╭─ Given material

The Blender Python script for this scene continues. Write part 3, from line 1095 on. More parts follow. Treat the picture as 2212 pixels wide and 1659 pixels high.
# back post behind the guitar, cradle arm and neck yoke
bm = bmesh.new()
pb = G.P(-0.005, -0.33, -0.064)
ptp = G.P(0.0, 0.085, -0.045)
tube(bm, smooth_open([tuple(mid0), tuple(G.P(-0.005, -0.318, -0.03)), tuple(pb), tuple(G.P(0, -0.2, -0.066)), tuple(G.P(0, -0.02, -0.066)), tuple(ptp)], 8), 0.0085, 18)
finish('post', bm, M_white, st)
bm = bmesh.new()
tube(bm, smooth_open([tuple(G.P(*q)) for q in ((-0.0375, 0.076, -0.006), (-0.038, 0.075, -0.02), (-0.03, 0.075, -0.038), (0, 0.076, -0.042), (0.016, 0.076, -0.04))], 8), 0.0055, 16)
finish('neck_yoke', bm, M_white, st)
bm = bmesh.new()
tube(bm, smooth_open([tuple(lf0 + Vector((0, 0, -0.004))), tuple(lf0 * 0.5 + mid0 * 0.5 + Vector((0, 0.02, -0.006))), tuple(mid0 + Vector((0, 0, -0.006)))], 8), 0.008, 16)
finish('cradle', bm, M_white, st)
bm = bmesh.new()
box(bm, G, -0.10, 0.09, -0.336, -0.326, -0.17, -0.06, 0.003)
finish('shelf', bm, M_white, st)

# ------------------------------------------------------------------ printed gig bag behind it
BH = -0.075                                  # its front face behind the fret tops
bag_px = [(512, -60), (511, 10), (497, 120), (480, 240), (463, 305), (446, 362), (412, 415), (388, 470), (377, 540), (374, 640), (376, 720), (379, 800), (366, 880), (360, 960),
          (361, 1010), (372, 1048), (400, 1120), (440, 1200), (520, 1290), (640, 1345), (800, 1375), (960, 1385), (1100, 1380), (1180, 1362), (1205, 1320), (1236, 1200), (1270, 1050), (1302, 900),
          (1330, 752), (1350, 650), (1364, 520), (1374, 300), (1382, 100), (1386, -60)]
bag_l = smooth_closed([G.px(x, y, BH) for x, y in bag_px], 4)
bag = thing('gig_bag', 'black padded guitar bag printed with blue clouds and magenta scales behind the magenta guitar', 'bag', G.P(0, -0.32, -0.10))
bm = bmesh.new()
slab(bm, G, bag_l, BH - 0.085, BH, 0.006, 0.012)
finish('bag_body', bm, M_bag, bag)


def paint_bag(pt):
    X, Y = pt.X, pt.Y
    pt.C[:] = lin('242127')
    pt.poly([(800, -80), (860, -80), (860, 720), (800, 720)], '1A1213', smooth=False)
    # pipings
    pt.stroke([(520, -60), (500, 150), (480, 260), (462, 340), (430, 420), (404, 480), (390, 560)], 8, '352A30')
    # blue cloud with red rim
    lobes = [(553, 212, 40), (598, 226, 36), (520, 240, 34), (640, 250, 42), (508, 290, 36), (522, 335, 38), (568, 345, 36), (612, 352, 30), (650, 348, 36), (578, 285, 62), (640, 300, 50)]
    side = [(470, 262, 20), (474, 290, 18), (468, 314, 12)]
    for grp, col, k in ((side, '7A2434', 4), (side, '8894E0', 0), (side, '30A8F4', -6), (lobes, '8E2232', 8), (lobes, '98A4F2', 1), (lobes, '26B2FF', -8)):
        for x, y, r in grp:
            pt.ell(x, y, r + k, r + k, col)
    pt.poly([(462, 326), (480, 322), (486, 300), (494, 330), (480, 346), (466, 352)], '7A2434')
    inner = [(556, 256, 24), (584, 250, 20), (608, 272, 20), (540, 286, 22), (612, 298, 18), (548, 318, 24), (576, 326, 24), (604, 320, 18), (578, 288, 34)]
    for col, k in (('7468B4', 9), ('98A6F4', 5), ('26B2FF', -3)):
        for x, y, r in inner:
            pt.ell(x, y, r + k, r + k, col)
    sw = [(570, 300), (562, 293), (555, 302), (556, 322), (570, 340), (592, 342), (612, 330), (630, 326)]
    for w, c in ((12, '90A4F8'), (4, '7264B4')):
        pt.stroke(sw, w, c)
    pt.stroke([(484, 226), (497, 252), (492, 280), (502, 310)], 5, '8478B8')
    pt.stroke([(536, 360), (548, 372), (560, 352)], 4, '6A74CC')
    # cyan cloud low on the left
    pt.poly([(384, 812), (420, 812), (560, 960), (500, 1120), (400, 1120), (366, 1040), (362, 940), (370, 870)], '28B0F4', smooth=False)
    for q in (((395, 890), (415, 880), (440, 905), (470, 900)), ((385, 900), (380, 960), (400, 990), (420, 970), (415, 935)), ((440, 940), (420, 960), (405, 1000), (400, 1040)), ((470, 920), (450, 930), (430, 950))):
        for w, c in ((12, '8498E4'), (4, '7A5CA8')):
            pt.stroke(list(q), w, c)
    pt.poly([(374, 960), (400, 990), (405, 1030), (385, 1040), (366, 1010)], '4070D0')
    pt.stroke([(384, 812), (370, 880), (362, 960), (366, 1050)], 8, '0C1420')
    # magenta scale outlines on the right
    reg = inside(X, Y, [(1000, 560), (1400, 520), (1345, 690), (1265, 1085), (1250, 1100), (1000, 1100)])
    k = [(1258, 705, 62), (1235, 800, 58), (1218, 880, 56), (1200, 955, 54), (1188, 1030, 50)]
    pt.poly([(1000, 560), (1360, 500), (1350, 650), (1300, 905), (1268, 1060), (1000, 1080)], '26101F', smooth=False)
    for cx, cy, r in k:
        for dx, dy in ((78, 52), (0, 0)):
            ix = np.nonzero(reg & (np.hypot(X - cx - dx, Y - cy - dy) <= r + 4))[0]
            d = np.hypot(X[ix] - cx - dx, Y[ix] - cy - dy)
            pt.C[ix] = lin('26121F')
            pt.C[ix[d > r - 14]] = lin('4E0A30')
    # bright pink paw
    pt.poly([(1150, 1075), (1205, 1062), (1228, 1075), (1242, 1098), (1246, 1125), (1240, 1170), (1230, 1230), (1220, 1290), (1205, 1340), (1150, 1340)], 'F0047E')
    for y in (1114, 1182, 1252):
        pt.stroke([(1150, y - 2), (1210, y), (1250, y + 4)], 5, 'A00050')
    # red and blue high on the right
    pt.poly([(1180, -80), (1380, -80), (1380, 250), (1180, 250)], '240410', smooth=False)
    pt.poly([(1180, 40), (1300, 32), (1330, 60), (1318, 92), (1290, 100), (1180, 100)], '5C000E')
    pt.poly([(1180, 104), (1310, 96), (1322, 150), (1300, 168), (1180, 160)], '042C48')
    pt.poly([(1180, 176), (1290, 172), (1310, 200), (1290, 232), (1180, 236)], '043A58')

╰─

> [Problem statement]: Everything from the first line above through the line that contains "finish('shelf', bm, M_white, st)" should be duplicated exactly, please, and nothing beyond it.

> [Output]:
The Blender Python script for this scene continues. Write part 3, from line 1095 on. More parts follow. Treat the picture as 2212 pixels wide and 1659 pixels high.
# back post behind the guitar, cradle arm and neck yoke
bm = bmesh.new()
pb = G.P(-0.005, -0.33, -0.064)
ptp = G.P(0.0, 0.085, -0.045)
tube(bm, smooth_open([tuple(mid0), tuple(G.P(-0.005, -0.318, -0.03)), tuple(pb), tuple(G.P(0, -0.2, -0.066)), tuple(G.P(0, -0.02, -0.066)), tuple(ptp)], 8), 0.0085, 18)
finish('post', bm, M_white, st)
bm = bmesh.new()
tube(bm, smooth_open([tuple(G.P(*q)) for q in ((-0.0375, 0.076, -0.006), (-0.038, 0.075, -0.02), (-0.03, 0.075, -0.038), (0, 0.076, -0.042), (0.016, 0.076, -0.04))], 8), 0.0055, 16)
finish('neck_yoke', bm, M_white, st)
bm = bmesh.new()
tube(bm, smooth_open([tuple(lf0 + Vector((0, 0, -0.004))), tuple(lf0 * 0.5 + mid0 * 0.5 + Vector((0, 0.02, -0.006))), tuple(mid0 + Vector((0, 0, -0.006)))], 8), 0.008, 16)
finish('cradle', bm, M_white, st)
bm = bmesh.new()
box(bm, G, -0.10, 0.09, -0.336, -0.326, -0.17, -0.06, 0.003)
finish('shelf', bm, M_white, st)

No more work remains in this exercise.